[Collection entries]
## START
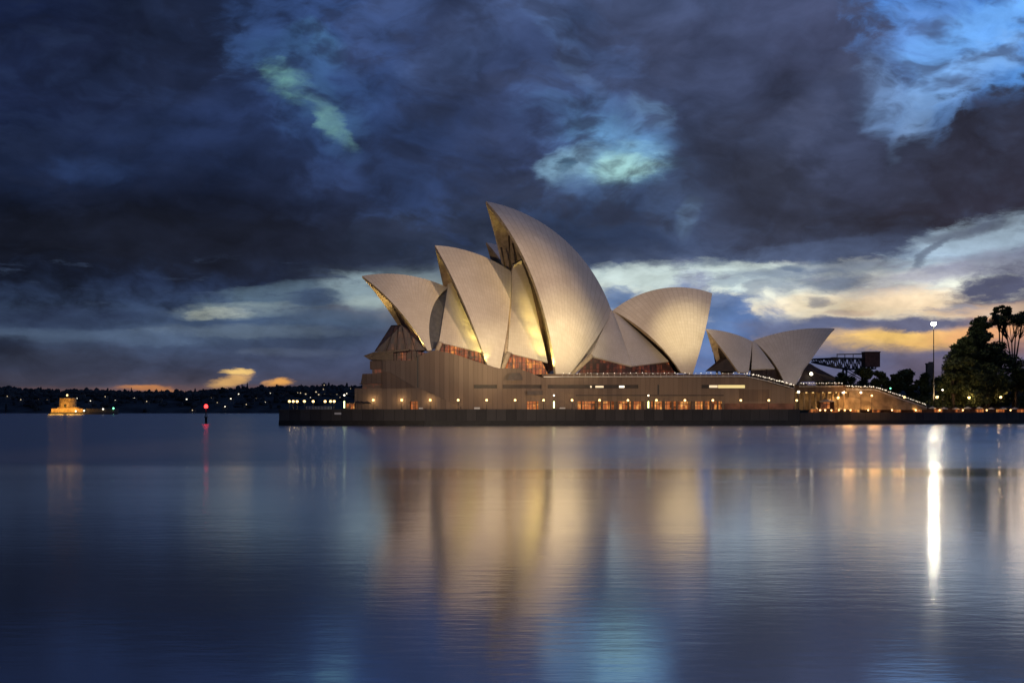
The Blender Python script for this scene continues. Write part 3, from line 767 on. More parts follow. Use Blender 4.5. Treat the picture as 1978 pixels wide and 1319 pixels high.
# vertical dark blades of the glass walls that rise behind the mouth of the tall and middle shells
for (q0, q1) in (((968, 478), (976, 517)), ((983, 455), (985, 520)), ((990, 470), (1001, 512))):
    mb = MB(); mb.tube([tuple(ap(*q0, .3)), tuple(ap(*q1, .3))], .28, 5)
    part(mb, 'glazing_blade', M['bronze'])

# lit foyers under the side shells
def foyer(poly, Y, mt, name='foyer_glazing', dep=2.0, label=None):
    mb = MB(); pts = [D(px, py, (Y if not isinstance(Y, (list, tuple)) else Y[i])) for i, (px, py) in enumerate(poly)]
    mb.slab(pts, (0, dep, 0))
    o = part(mb, name, M[mt], label=label)
    fr = MB(); x0 = min(p[0] for p in poly); x1 = max(p[0] for p in poly)
    k = int((x1 - x0) / 9)
    for q in range(1, k):
        px = x0 + (x1 - x0) * q / k
        ys = []
        for (a, b), (c, d) in zip(poly, poly[1:] + poly[:1]):
            if (a - px) * (c - px) < 0: ys.append(b + (d - b) * (px - a) / (c - a))
        if len(ys) == 2:
            YY = (Y if not isinstance(Y, (list, tuple)) else Y[0] + (Y[1] - Y[0]) * q / k) - .08
            fr.tube([tuple(D(px, ys[0], YY)), tuple(D(px, ys[1], YY))], .09, 4)
    if fr.f: sub(fr, 'mullion', M['bronze'], o)
    return o
foyer([(849, 664), (893, 669), (926, 680), (944, 716), (849, 700)], [f1y + 4.6, f2y + 5.4, f2y + 5.6, f2y + 5.6, f1y + 4.6], 'foyer', label='orange lit foyer glass')
foyer([(981, 682), (1044, 692), (1062, 730), (972, 722)], [f2y + 6, f3y + 6, f3y + 6, f2y + 6], 'foyer')
foyer([(1141, 689), (1219, 708), (1219, 735), (1104, 735)], [f3y + 8, 438, 438, f3y + 8], 'foyer_dim')
foyer([(1220, 709), (1291, 700), (1313, 735), (1220, 735)], [438, f4y + 5, f4y + 5, 438], 'foyer_dim')
foyer([(1452, 714), (1497, 713), (1512, 742), (1450, 742)], [f5y + 2.2, f6y + 3.2, f6y + 3.2, f5y + 2.2], 'bglass')
# concrete foot struts beside the foyers
for (a, b, Ya) in (((850, 661), (842, 682), f1y + 2.6), ((983, 681), (970, 714), f2y + 3.4), ((1143, 686), (1106, 722), f3y + 5)):
    mb = MB(); mb.tube([tuple(D(*a, Ya)), tuple(D(*b, Ya - 1.2))], [.9, .7], 6)
    part(mb, 'foot_strut', M['concrete'])

# harbour-end glass cone under the first shell and its dark canopy
yc = f1y
mb = MB()
mb.poly([D(755.5, 629, yc - 1), D(776, 628, yc - 2.5), D(806, 648, yc - 2.6), D(822, 676, yc - 1), D(785, 681, yc - 6.5), D(724, 679, yc - 3)])
mb.poly([D(755.5, 629, yc - 1), D(724, 679, yc - 3), D(735, 679, yc + 14), D(760, 629, yc + 10)])
o = part(mb, 'glass_cone', M['cone'])
fr = MB()
for a, b in (((756, 629), (724, 679)), ((763, 628.6), (745, 680)), ((770, 628.3), (765, 680.5)), ((776, 628), (785, 681)), ((790, 637), (803, 678)), ((756, 629), (776, 628))):
    fr.tube([tuple(D(*a, yc - 2.2)), tuple(D(*b, yc - 5.6))], .16, 4)
sub(fr, 'mullion', M['bronze'], o)
mb = MB()
mb.slab([D(702, 687, yc - 7), D(722, 680, yc - 7), D(790, 674, yc - 7), D(790, 677, yc - 7), D(722, 684, yc - 7), D(714, 695, yc - 7)], (0, 16, 0))
mb.slab([D(714, 695, yc - 6.4), D(722, 684, yc - 6.4), D(760, 680, yc - 6.4), D(760, 696, yc - 6.4)], (0, 14, 0))
mb.slab([D(790, 697, yc - 6.2), D(838, 676.5, yc - 6.2), D(846, 676.5, yc - 6.2), D(846, 681, yc - 6.2), D(812, 696, yc - 6.2)], (0, 6, 0))
part(mb, 'end_canopy', M['bronze'])
foyer([(756, 683), (800, 678), (824, 682), (800, 697), (756, 697)], yc - 4.8, 'foyer_dim')

# podium walls
def zp(py, px): return EYE + (HY - py) / F * pod_d(px)
def wall_poly(pts, proud=0.0, depth=12.0):
    """pts in photo pixels on the podium face; returns the front points in the world."""
    return [P(px, py, pod_d(px) - proud) for px, py in pts]
WAVE = [(807, 690), (819, 683.5), (830.7, 678.5), (840, 676.2), (848.5, 678), (861, 680), (873, 682.4), (885, 686), (897, 690), (909, 694), (921, 698), (933, 702), (945.6, 706), (955, 709.3),
        (965, 711.3), (980, 711), (994, 711.3), (1003, 712.4), (1012, 715), (1023, 719.3), (1035, 724), (1042, 727.3), (1050, 729.6)]
mb = MB()
up = WAVE + [(1350, 728.6), (1441, 728.2), (1475, 735), (1510, 745), (1533, 753)]
SL0, SL1 = 743.0, 750.0
def strip(mb, top, bot, xs, proud, depth=1.2, m=0):
    """a wall whose lower edge is the row bot and whose top follows the polyline top, over the columns xs"""
    x0, x1 = xs
    t = [p for p in top if x0 < p[0] < x1]
    pts = [(x0, prof(top, x0))] + t + [(x1, prof(top, x1))]
    front = wall_poly([(x0, bot)] + pts + [(x1, bot)], proud)
    mb.slab(front, (0, depth, 0))
strip(mb, up, SL0, (807, 1441), 0, 24)
strip(mb, up, 750, (1441, 1533), 0, 14)
def band(mb, y0, y1, segs, proud=0.0, depth=1.2):
    for a, b in segs:
        k = max(1, int((b - a) / 120))
        for q in range(k):
            c, d = a + (b - a) * q / k, a + (b - a) * (q + 1) / k
            mb.slab(wall_poly([(c, y1), (c, y0), (d, y0), (d, y1)], proud), (0, depth, 0))
slots = [(915, 960), (971, 1046), (1058, 1233), (1355, 1440)]
xs = [807] + [v for s in slots for v in s]
band(mb, SL0, SL1, [(807, 915), (960, 971), (1046, 1058), (1233, 1355)], -.003)
band(mb, SL1, 775, [(807, 1535)], 0)
opens = [(1018, 1040), (1115, 1245), (1258, 1395)]
band(mb, 775, 791.4, [(807, 1018), (1040, 1115), (1245, 1258), (1395, 1535)], -.003)
part(mb, 'podium_wall', M['granite'])
# core behind the faces
mb = MB()
mb.prism([(X(745, 440), pod_d(745) + 7), (X(1533, 427), pod_d(1533) + 7), (X(1560, 520), 520), (X(700, 520), 520)], DECK, zp(729.8, 1200))
part(mb, 'podium_core', M['granite_dark'])
# upper terrace that carries the shells
mb = MB()
zt = EYE + (HY - 722.5) / F * 421
mb.prism([(X(1047, 419), 419), (X(1441, 425), 425), (X(1470, 500), 500), (X(960, 500), 500)], zp(729.6, 1200), zt)
part(mb, 'upper_terrace', M['granite_dark'])
# slot windows
for a, b in slots:
    mb = MB(); mb.slab(wall_poly([(a - .3, SL1 + .3), (a - .3, SL0 - .3), (b + .3, SL0 - .3), (b + .3, SL1 + .3)], -.7), (0, .2, 0))
    o = part(mb, 'slot_window', M['bglass'])
    if a == 1355:
        l = MB(); l.slab(wall_poly([(1370, 748.6), (1370, 744), (1386, 744), (1386, 748.6)], -.66), (0, .02, 0)); sub(l, 'lit_pane', M['win'], o)
        l = MB(); l.slab(wall_poly([(1387, 749.4), (1387, 743.6), (1439, 743.6), (1439, 749.4)], -.66), (0, .02, 0)); sub(l, 'lit_pane', M['slotlit'], o)
    if a == 1058:
        for x0, x1 in ((1140, 1143), (1150, 1166), (1196, 1206)):
            l = MB(); l.slab(wall_poly([(x0, 748.6), (x0, 745), (x1, 745), (x1, 748.6)], -.66), (0, .02, 0)); sub(l, 'lit_pane', M['win' if x0 != 1196 else 'winb'], o)
# ground floor shopfronts: recessed lit rooms with piers
def recess(a, b, mt, piers, y0=775, depth=3.0):
    mb = MB(); mb.slab(wall_poly([(a - 2, 791.4), (a - 2, y0 - 2), (b + 2, y0 - 2), (b + 2, 791.4)], -depth), (0, .3, 0))
    o = part(mb, 'shopfront', M[mt])
    for x, w in piers:
        pr = MB(); pr.slab(wall_poly([(x, 791.3), (x, y0 + .0), (x + w, y0 + .0), (x + w, 791.3)], -.5), (0, 1.0, 0))
        sub(pr, 'pier', M['granite_dark'], o)
recess(1115, 1245, 'shop', [(1122, 2.5), (1150, 5), (1160, 5), (1178, 3), (1186, 8), (1212, 3), (1219, 5), (1238, 6)])
recess(1258, 1395, 'shop', [(1262, 2.5), (1279, 6), (1297, 4), (1306, 3), (1330, 2.5), (1334, 9), (1358, 4), (1371, 3), (1385, 3)])
recess(1018, 1040, 'shop', [(1035, 2.0)])
# low lit plinth east of the shops, door awning, vent hood, dark panels
mb = MB(); band(mb, 779, 791.4, [(1400, 1534)], .5, .45); part(mb, 'plinth', M['brick'])
mb = MB(); band(mb, 752, 775, [(1428, 1486)], .012, .008); part(mb, 'dark_panel', M['granite_dark'])
mb = MB(); mb.slab(wall_poly([(978, 734), (984, 724), (990, 720), (1004, 720), (1009, 729), (1009, 734)], 1.4), (0, 1.4, 0)); part(mb, 'vent_hood', M['bronze'])
mb = MB(); band(mb, 755, 763, [(1018, 1048)], .9, .9); part(mb, 'door_canopy', M['bronze'])
mb = MB(); band(mb, 762.5, 764.5, [(1112, 1398)], .35, .35); part(mb, 'shop_fascia', M['bronze'])
mb = MB(); mb.slab(wall_poly([(1270, 762), (1270, 731), (1273, 731), (1273, 762)], .02), (0, .02, 0)); part(mb, 'wall_joint', M['black']); mb = MB(); mb.slab(wall_poly([(805.5, 749), (805.5, 688), (808.3, 688), (808.3, 749)], .05), (0, .05, 0)); part(mb, 'wall_joint', M['black'])
# harbour end: stepped terraces
mb = MB()
front = [(685, 791.4), (685, 750), (760, 749.4), (811, 749.4), (889, 786), (889, 791.4)]
P0 = 2.6
mb.slab(wall_poly([(685, 791.4), (685, 750), (792, 749.6), (792, 791.4)], P0), (0, 8, 0))
mb.slab(wall_poly([(792, 775), (792, 749.6), (811, 749.4), (811, 775)], P0), (0, 8, 0))
mb.slab(wall_poly([(807, 791.4), (807, 774.9), (811, 774.9), (811, 749.4), (889, 786), (889, 791.4)], P0), (0, 3, 0))
part(mb, 'end_terrace', M['granite'])
recess(792, 807, 'shop', [(801, 1.5)], depth=1.0)
mb = MB(); mb.slab(wall_poly([(738, 749.5), (738, 718), (751, 718), (803, 749.5)], 1.5), (0, 3, 0)); part(mb, 'stair_flank', M['granite_dark'])
mb = MB(); mb.slab(wall_poly([(738, 749.5), (738, 696), (808, 696), (808, 749.5)], 0), (0, 10, 0)); part(mb, 'podium_wall', M['granite'])
mb = MB()
mb.slab(wall_poly([(697, 740), (700, 722), (738, 721), (738, 741), (693, 741.5)], 1.2), (0, 22, 0))
mb.slab(wall_poly([(714.5, 713), (714.5, 697), (738, 696.5), (738, 713)], .8), (0, 22, 0))
part(mb, 'terrace_parapet', M['granite_dark'])
mb = MB()
mb.slab(wall_poly([(700, 750), (700, 741), (738, 741), (738, 750)], -1.2), (0, 12, 0)); mb.slab(wall_poly([(719, 722), (719, 713), (738, 713), (738, 722)], -.6), (0, 12, 0))
part(mb, 'terrace_glazing', M['foyer_dim'])
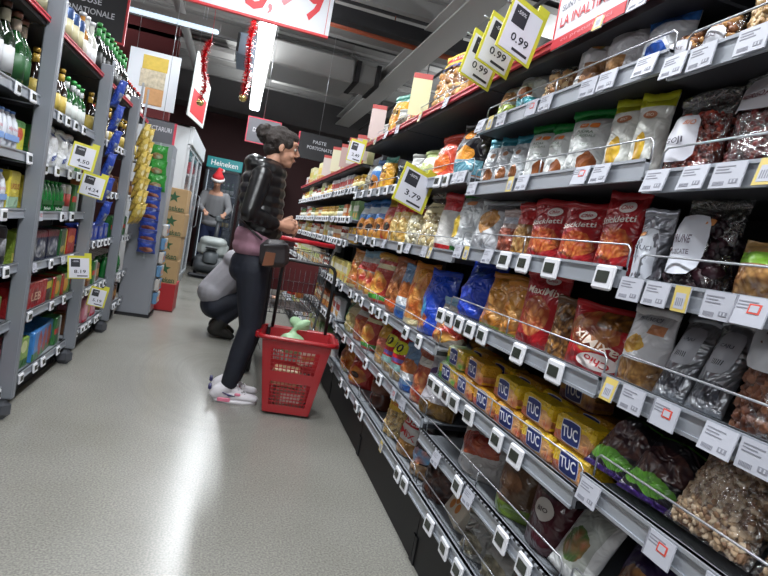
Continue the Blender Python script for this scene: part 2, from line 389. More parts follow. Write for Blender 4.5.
# light fittings
M_tube = mat('lit_tube', 'f4f8ff', .4, emis=9.0)
def fitting(x0, y0, x1, y1, label, hang=True, em=M_tube):
    t = thing('strip_light', label, 'light', ((x0+x1)/2, (y0+y1)/2, TUBE_Z)); x0 -= t.location.x; x1 -= t.location.x; y0 -= t.location.y; y1 -= t.location.y
    MB().box(x0, y0, .0, x1, y1, .06).build('housing', M_beam, t)
    MB().bbox(x0+.012, y0+.012, -.035, x1-.012, y1-.012, -.0, .012).build('diffuser', em, t)
    b = MB(); v = (y1-y0) > (x1-x0)
    for f in (.15, .85):
        px, py = (0, y0+(y1-y0)*f) if v else (x0+(x1-x0)*f, 0)
        b.tube([(px, py, .06), (px, py, CZ-TUBE_Z)], .004, 5)
    b.build('hanger', M_wire, t); return t
fitting(-.09, 4.2, .09, 10.4, 'bright white fluorescent strip running down the aisle behind the tinsel')
fitting(-.09, -3.4, .09, 3.6, 'bright fluorescent strip overhead above the front of the aisle')
fitting(-1.45, 6.45, -.46, 6.55, 'blue-white fluorescent strip hung crosswise above the cheese poster', em=mat('lit_tube_cool', 'cfe3f5', .4, emis=1.3))
fitting(-2.66, 2, -2.54, 9, 'fluorescent strip over the next aisle on the left')
fitting(2.84, 2, 2.96, 9, 'fluorescent strip over the next aisle on the right')

# ================================================================== SHELVING
def etag_mesh():
    b = MB().bbox(-.031, -.009, -.05, .031, 0, 0, .004); me = b.mesh('price_tag'); b.fix(me); me.materials.append(M_white)
    s = MB().bbox(-.02, -.0105, -.036, .02, -.0085, -.012, .001); ms = s.mesh('tag_screen'); s.fix(ms); ms.materials.append(M_screen); return me, ms
ET = etag_mesh()
def ptag_mesh(kind):
    b = MB(); wd = .034; b.box(-wd, -.0025, -.052, wd, 0, 0)
    if kind == 1:      # yellow bordered
        b = MB(); wd = .02; b.box(-wd, -.0025, -.052, wd, 0, 0); b.box(-wd, -.003, -.052, wd, -.0025, 0, 2); b.box(-wd+.007, -.0034, -.046, wd-.007, -.003, -.014, 0)
    elif kind == 2:
        b.box(-wd, -.003, -.052, -wd+.0035, -.0025, 0, 1); b.box(-.004, -.0032, -.030, .02, -.0025, -.012, 3); b.box(-.0005, -.0036, -.027, .0165, -.0032, -.015, 0)
    z = -.008
    if kind != 1:
        for q, wq in enumerate((.05, .035, .044)):
            b.box(-wd+.006, -.003, z-.0022, -wd+.006+wq*.8, -.0025, z, 1); z -= .006
        if kind == 0:
            for q in range(9): b.box(-.026+q*.0028, -.003, -.047, -.026+q*.0028+.0014, -.0025, -.039, 1)
            b.box(.008, -.003, -.044, .026, -.0025, -.035, 1); b.box(.012, -.0034, -.0425, .015, -.003, -.0365, 0); b.box(.019, -.0034, -.0425, .022, -.003, -.0365, 0)
    else:
        for q in range(4): b.box(-.009+q*.005, -.0038, -.04, -.009+q*.005+.002, -.0034, -.024, 1)
    me = b.mesh('paper_label'); b.fix(me); me.transform(Matrix.Diagonal((.86, 1, .82, 1)))
    for m in (M_paper, mat('faint_print', '84858f', .6), mat('label_yellow', 'cbb562', .5), mat('label_red', 'cf4a3c', .5)): me.materials.append(m)
    return me
PT = [ptag_mesh(k) for k in range(3)]
RXF, LXF = .72, -.885
def bay(side, y0, y1, levels, label, red=(), wires=(), etags={}, ptags={}, zt=1.95, depth=.44, perf=(), group=None):
    """gondola bay; side +1 right rack, -1 left rack"""
    xf = RXF if side > 0 else -LXF
    t = thing('shelving_bay', label, 'shelving', (side*(xf+depth/2), (y0+y1)/2, 0), 0)
    cx, cy = t.location.x, t.location.y
    def X(v): return side*v-cx        # v = distance from aisle centre
    def bx(mb, xa, ya, za, xb, yb, zb, mi=0):
        a, c = sorted((X(xa), X(xb))); return mb.box(a, ya-cy, za, c, yb-cy, zb, mi)
    bx(MB(), xf+depth, y0, 0, xf+depth+.03, y1, zt).build('back_panel', M_dark, t)
    bx(MB(), xf+.065, y0, 0, xf+.085, y1, min(levels)-.05).build('kick_plate', M_dark, t)
    for yy in (y0, y1-.02):
        b = bx(MB(), xf+.06, yy, .0, xf+.14, yy+.02, .1); bx(b, xf+.34, yy, 0, xf+.42, yy+.02, zt); b.build('upright', M_dark, t)
    for z in levels:
        top = z in red
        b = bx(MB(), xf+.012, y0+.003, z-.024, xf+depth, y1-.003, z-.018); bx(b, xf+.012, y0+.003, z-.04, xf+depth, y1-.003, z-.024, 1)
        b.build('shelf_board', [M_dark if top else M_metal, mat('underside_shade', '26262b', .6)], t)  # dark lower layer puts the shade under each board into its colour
        h = .032 if not top else .012
        b = bx(MB(), xf, y0+.003, z-h-.008, xf+.010, y1-.003, z); bx(b, xf-.004, y0+.003, z-.006, xf+.012, y1-.003, z); bx(b, xf-.003, y0+.003, z-h-.010, xf+.004, y1-.003, z-h-.004)
        if z in perf:
            for q in range(int((y1-y0)/.022)): bx(b, xf-.0042, y0+.01+q*.022, z-.004, xf+.0, y0+.02+q*.022, z+.0006, 1)
        b.build('price_rail', [M_red if top else M_lip, M_dark], t)
        if z in wires:
            b = MB(); zz = z+.045; xx = X(xf+.018)
            b.tube([(xx, y0+.015-cy, z), (xx, y0+.015-cy, zz-.008), (xx, y0+.025-cy, zz), (xx, y1-.025-cy, zz), (xx, y1-.015-cy, zz-.008), (xx, y1-.015-cy, z)], .0021, 6)
            n = max(1, round((y1-y0)/.45))
            for q in range(1, n): yq = y0+(y1-y0)*q/n-cy; b.tube([(xx, yq, z), (xx, yq, zz)], .002, 5)
            b.build('wire_guard', M_wire, t)
        rz = -side*PI/2
        for y in etags.get(z, ()):
            o = link('price_tag', ET[0], t, loc=(X(xf-.004), y-cy, z-.002)); o.rotation_euler = (random.uniform(-.12, .02), 0, rz+random.uniform(-.05, .05))
            link('tag_screen', ET[1], o)
        for i, y in enumerate(ptags.get(z, ())):
            kd = (0, 0, 1, 0, 2, 0, 0)[(i+int(z*100)) % 7]
            o = link('paper_label', PT[kd], t, loc=(X(xf-.006), y-cy, z-.002)); o.rotation_euler = (random.uniform(-.25, -.05), 0, rz+random.uniform(-.04, .04))
    return t
def spread(a, b, st, jit=.03): 
    r = []; y = a
    while y < b: r.append(y+random.uniform(-jit, jit)); y += st
    return r
NL = (1.70, 1.53, 1.32, 1.12, .93, .73, .50, .30)
ML = (1.70, 1.55, 1.345, 1.137, .918, .69, .49, .30)
FL = (1.70, 1.39, 1.115, .79, .53, .30)
JL = (1.60, 1.43, 1.23, 1.07, .80, .55, .28)
bay(1, .06, .955, NL, 'nearest right shelving bay full of clear nut and fruit bags', red=(1.70,), wires=(1.53, 1.32, 1.12, .93, .73, .50, .30),
    ptags={1.53: [.93, .865, .763, .69], 1.32: [.911, .82, .75, .68], 1.12: [.917, .848, .79, .715, .655, .55], .93: [.911, .85, .769, .658, .595], .73: [.908, .718, .6], .5: [.85, .7]}, etags={.30: [.8, .6]})
bay(1, .96, 1.845, ML, 'second right shelving bay holding the yellow cracker packs', red=(1.70,), wires=(1.55, 1.345, 1.137, .918, .69, .49, .30), perf=(.49,),
    etags={1.137: [1.442, 1.334, 1.203, .998], .918: [1.83, 1.755, 1.662, 1.575, 1.49, 1.268, 1.1], .69: [1.80, 1.73, 1.66, 1.59, 1.475, 1.289, 1.185], .49: [1.452, 1.172, 1.062], .30: [1.591, 1.462, 1.353, 1.2, 1.1]},
    ptags={1.70: [1.211, 1.076], 1.55: [1.80, 1.73, 1.652, 1.468, 1.39, 1.204, 1.133, 1.01], 1.345: [1.774, 1.503, 1.43, 1.157, 1.085], 1.137: [1.789, 1.72, 1.553], .49: [1.634, 1.375]})
bay(1, 1.85, 2.81, FL, 'third right shelving bay with chips bags and the red edged top shelf', red=(1.70,), wires=(1.70, 1.39, 1.115, .79, .53, .30),
    etags={1.39: [2.774, 2.631, 2.129, 2.041], 1.115: [2.479], .79: [2.784, 2.645, 2.499, 2.171, 2.0], .53: [2.694, 2.414], .30: [2.734, 2.613, 1.953, 1.87]},
    ptags={1.70: [2.546, 2.211], 1.39: [1.95, 1.884], 1.115: [2.77, 2.354, 2.136, 2.064], .53: [2.186, 2.054], .30: [2.214]})
bay(1, 2.815, 3.775, FL, 'fourth right shelving bay with snack bags beyond the red basket', red=(1.70,), wires=(1.70, 1.39, 1.115, .79, .53, .30),
    etags={1.39: [3.747, 3.528, 3.306, 3.108, 2.932], 1.115: [3.467, 3.21, 3.01], .79: [3.65, 3.355, 3.175, 3.012], .53: [3.6, 3.297, 3.063], .30: [3.5, 3.165, 2.964]}, ptags={1.70: [3.424, 3.16, 2.933]})
for i in range(4):
    y0 = 3.785+i*.93; e = {z: spread(y0+.06, y0+.9, .105) for z in JL[1:]}
    bay(1, y0, y0+.92, JL, ('fifth', 'sixth', 'seventh', 'farthest')[i]+' right shelving bay with small jars and cartons', red=(1.60,), etags=e, zt=1.85)
A_L = (1.78, 1.45, 1.20, .96, .72, .46, .16)
B_L = (1.78, 1.43, 1.175, .95, .705, .465, .16)
C_L = (1.78, 1.43, 1.10, .76, .44, .18)
bay(-1, .9, 1.86, A_L, 'left drinks shelving bay beside the camera', red=(1.78,), zt=2.05)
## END
**AIM OF THE TASK**
Write out again only the lines from the line containing "Continue the Blender" through the line containing "fitting(2.84, 2, 2.96, 9, 'fluorescent", both included, exactly as they are.

**WRITTEN ANSWER**
Continue the Blender Python script for this scene: part 2, from line 389. More parts follow. Write for Blender 4.5.
# light fittings
M_tube = mat('lit_tube', 'f4f8ff', .4, emis=9.0)
def fitting(x0, y0, x1, y1, label, hang=True, em=M_tube):
    t = thing('strip_light', label, 'light', ((x0+x1)/2, (y0+y1)/2, TUBE_Z)); x0 -= t.location.x; x1 -= t.location.x; y0 -= t.location.y; y1 -= t.location.y
    MB().box(x0, y0, .0, x1, y1, .06).build('housing', M_beam, t)
    MB().bbox(x0+.012, y0+.012, -.035, x1-.012, y1-.012, -.0, .012).build('diffuser', em, t)
    b = MB(); v = (y1-y0) > (x1-x0)
    for f in (.15, .85):
        px, py = (0, y0+(y1-y0)*f) if v else (x0+(x1-x0)*f, 0)
        b.tube([(px, py, .06), (px, py, CZ-TUBE_Z)], .004, 5)
    b.build('hanger', M_wire, t); return t
fitting(-.09, 4.2, .09, 10.4, 'bright white fluorescent strip running down the aisle behind the tinsel')
fitting(-.09, -3.4, .09, 3.6, 'bright fluorescent strip overhead above the front of the aisle')
fitting(-1.45, 6.45, -.46, 6.55, 'blue-white fluorescent strip hung crosswise above the cheese poster', em=mat('lit_tube_cool', 'cfe3f5', .4, emis=1.3))
fitting(-2.66, 2, -2.54, 9, 'fluorescent strip over the next aisle on the left')
fitting(2.84, 2, 2.96, 9, 'fluorescent strip over the next aisle on the right')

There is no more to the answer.